• [WHAT IS BEING ASKED]: Give the listing again exactly, omitting its images.

-- Begin --

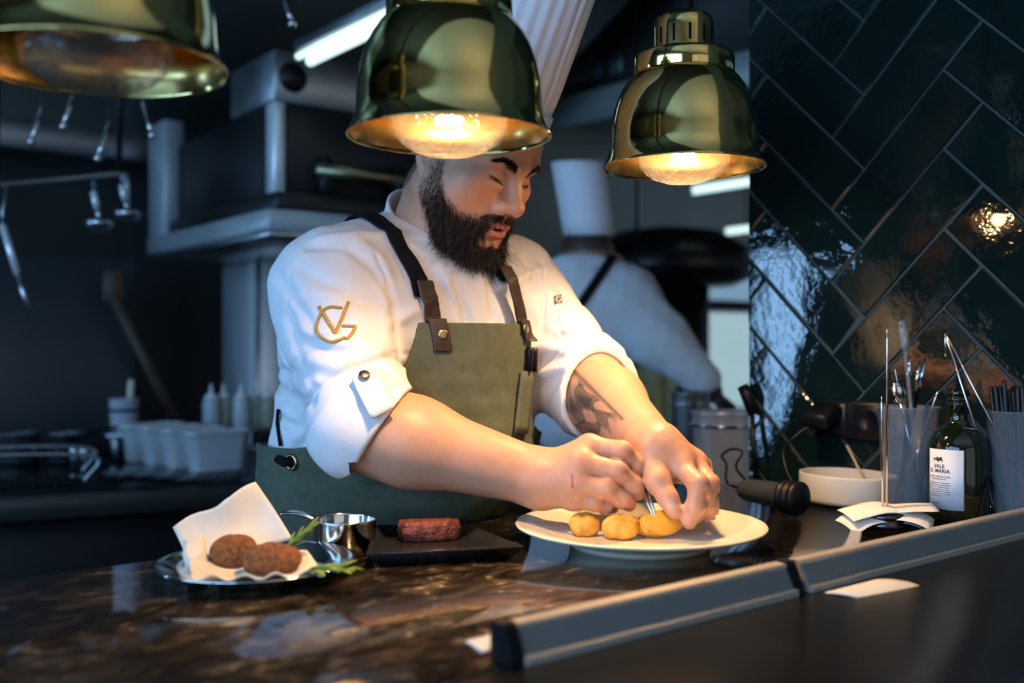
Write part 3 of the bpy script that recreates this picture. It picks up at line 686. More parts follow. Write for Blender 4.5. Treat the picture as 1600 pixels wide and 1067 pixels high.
# ---- jacket
cuR0, cuR1 = elR+(wrR-elR)*-.02, elR+(wrR-elR)*.12
cuL0, cuL1 = elL+(wrL-elL)*-.14, elL+(wrL-elL)*.13
caR = (wrR-elR).normalized(); caL = (wrL-elL).normalized()
cnR = (caR+Vector((.10, 0, -.42))).normalized(); cnL = (caL+Vector((.30, .10, .30))).normalized()
def planed(p, c, n): return (p-A3(c))@A3(n)
def jacket_base(p):
    d = torso(p)
    for sg in (1, -1): d = smin(d, rcone(p, chefw(.03*sg, -.035, 1.395), chefw(.148*sg, -.01, 1.334), .046, .060), .05)
    d = smin(d, rcone(p, chefw(-.008, -.025, 1.40), nkB, .080, .075), .04) if False else d
    aR = smin(rcone(p, shR, elR, .079, .062), rcone(p, elR, cuR1, .061, .062), .03)
    aL = smin(rcone(p, shL, elL, .072, .066), rcone(p, elL, cuL1, .065, .063), .03)
    return smin(smin(d, aR, .045), aL, .04)
colA, colN = chefw(-.008, -.012, 1.415), Vector(cF*.50)+Vector((0, 0, .87))
colN.normalize()
CREASES = []
def crease(pts, w, depth, t0=1.0):
    P = [march(jacket_base, x, y, t0) for x, y in pts]; c = sum(P, Vector())/len(P); CREASES.append((P, w, depth, c, max((q-c).length for q in P)+3*w))
for pts, w, dp in (
    ([(470, 418), (515, 446), (565, 470), (612, 486)], .010, .0050), ([(452, 498), (468, 530), (512, 549), (558, 554)], .012, .0075), ([(462, 545), (474, 580), (490, 612)], .008, .0040),
    ([(455, 470), (500, 462), (548, 458)], .010, -.0045), ([(465, 515), (500, 524), (545, 540), (590, 548)], .010, -.0055), ([(480, 580), (520, 588), (548, 600)], .009, .0050),
    ([(587, 401), (606, 440), (618, 480), (617, 525), (626, 565), (640, 606)], .0045, .0050), ([(600, 430), (604, 480), (600, 530)], .012, -.0050), ([(484, 384), (540, 386), (585, 420), (606, 459)], .008, .0050), ([(500, 372), (552, 372), (592, 404)], .009, -.0040),
    ([(550, 578), (597, 574), (634, 612)], .007, .0055), ([(540, 560), (590, 560), (628, 590)], .009, -.0045), ([(452, 426), (448, 470), (455, 508)], .0035, .0030),
    ([(434, 600), (455, 622), (488, 628)], .008, .0050), ([(436, 655), (465, 668), (492, 672)], .008, .0050), ([(432, 560), (446, 580), (470, 585)], .008, .0045),
    ([(612, 551), (640, 554), (662, 558)], .0030, .0030), ([(670, 425), (698, 460), (722, 501)], .008, .0055), ([(652, 440), (664, 480), (664, 505)], .007, .0045), ([(705, 440), (718, 465), (731, 501)], .006, .0050), ([(690, 420), (710, 470), (716, 500)], .009, -.0045), ([(772, 420), (766, 455), (768, 498)], .007, .0050), ([(600, 350), (632, 385), (655, 400)], .007, .0040),
    ([(846, 411), (851, 460), (846, 512), (838, 550)], .0045, .0050), ([(861, 471), (876, 520), (897, 557)], .0035, .0032), ([(835, 566), (887, 559), (938, 533)], .010, .0050), ([(840, 604), (887, 585), (935, 562)], .011, .0050), ([(848, 585), (890, 574), (935, 548)], .010, -.0030), ([(838, 520), (870, 532), (905, 528)], .010, .0055), ([(842, 540), (880, 548), (915, 540)], .010, -.0025), ([(860, 440), (872, 452), (884, 480)], .008, .0035), ([(806, 395), (828, 420), (838, 455)], .008, .0045)):
    crease(pts, w, dp)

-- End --

• [RESULT BELOW]:
Write part 3 of the bpy script that recreates this picture. It picks up at line 686. More parts follow. Write for Blender 4.5. Treat the picture as 1600 pixels wide and 1067 pixels high.
# ---- jacket
cuR0, cuR1 = elR+(wrR-elR)*-.02, elR+(wrR-elR)*.12
cuL0, cuL1 = elL+(wrL-elL)*-.14, elL+(wrL-elL)*.13
caR = (wrR-elR).normalized(); caL = (wrL-elL).normalized()
cnR = (caR+Vector((.10, 0, -.42))).normalized(); cnL = (caL+Vector((.30, .10, .30))).normalized()
def planed(p, c, n): return (p-A3(c))@A3(n)
def jacket_base(p):
    d = torso(p)
    for sg in (1, -1): d = smin(d, rcone(p, chefw(.03*sg, -.035, 1.395), chefw(.148*sg, -.01, 1.334), .046, .060), .05)
    d = smin(d, rcone(p, chefw(-.008, -.025, 1.40), nkB, .080, .075), .04) if False else d
    aR = smin(rcone(p, shR, elR, .079, .062), rcone(p, elR, cuR1, .061, .062), .03)
    aL = smin(rcone(p, shL, elL, .072, .066), rcone(p, elL, cuL1, .065, .063), .03)
    return smin(smin(d, aR, .045), aL, .04)
colA, colN = chefw(-.008, -.012, 1.415), Vector(cF*.50)+Vector((0, 0, .87))
colN.normalize()
CREASES = []
def crease(pts, w, depth, t0=1.0):
    P = [march(jacket_base, x, y, t0) for x, y in pts]; c = sum(P, Vector())/len(P); CREASES.append((P, w, depth, c, max((q-c).length for q in P)+3*w))
for pts, w, dp in (
    ([(470, 418), (515, 446), (565, 470), (612, 486)], .010, .0050), ([(452, 498), (468, 530), (512, 549), (558, 554)], .012, .0075), ([(462, 545), (474, 580), (490, 612)], .008, .0040),
    ([(455, 470), (500, 462), (548, 458)], .010, -.0045), ([(465, 515), (500, 524), (545, 540), (590, 548)], .010, -.0055), ([(480, 580), (520, 588), (548, 600)], .009, .0050),
    ([(587, 401), (606, 440), (618, 480), (617, 525), (626, 565), (640, 606)], .0045, .0050), ([(600, 430), (604, 480), (600, 530)], .012, -.0050), ([(484, 384), (540, 386), (585, 420), (606, 459)], .008, .0050), ([(500, 372), (552, 372), (592, 404)], .009, -.0040),
    ([(550, 578), (597, 574), (634, 612)], .007, .0055), ([(540, 560), (590, 560), (628, 590)], .009, -.0045), ([(452, 426), (448, 470), (455, 508)], .0035, .0030),
    ([(434, 600), (455, 622), (488, 628)], .008, .0050), ([(436, 655), (465, 668), (492, 672)], .008, .0050), ([(432, 560), (446, 580), (470, 585)], .008, .0045),
    ([(612, 551), (640, 554), (662, 558)], .0030, .0030), ([(670, 425), (698, 460), (722, 501)], .008, .0055), ([(652, 440), (664, 480), (664, 505)], .007, .0045), ([(705, 440), (718, 465), (731, 501)], .006, .0050), ([(690, 420), (710, 470), (716, 500)], .009, -.0045), ([(772, 420), (766, 455), (768, 498)], .007, .0050), ([(600, 350), (632, 385), (655, 400)], .007, .0040),
    ([(846, 411), (851, 460), (846, 512), (838, 550)], .0045, .0050), ([(861, 471), (876, 520), (897, 557)], .0035, .0032), ([(835, 566), (887, 559), (938, 533)], .010, .0050), ([(840, 604), (887, 585), (935, 562)], .011, .0050), ([(848, 585), (890, 574), (935, 548)], .010, -.0030), ([(838, 520), (870, 532), (905, 528)], .010, .0055), ([(842, 540), (880, 548), (915, 540)], .010, -.0025), ([(860, 440), (872, 452), (884, 480)], .008, .0035), ([(806, 395), (828, 420), (838, 455)], .008, .0045)):
    crease(pts, w, dp)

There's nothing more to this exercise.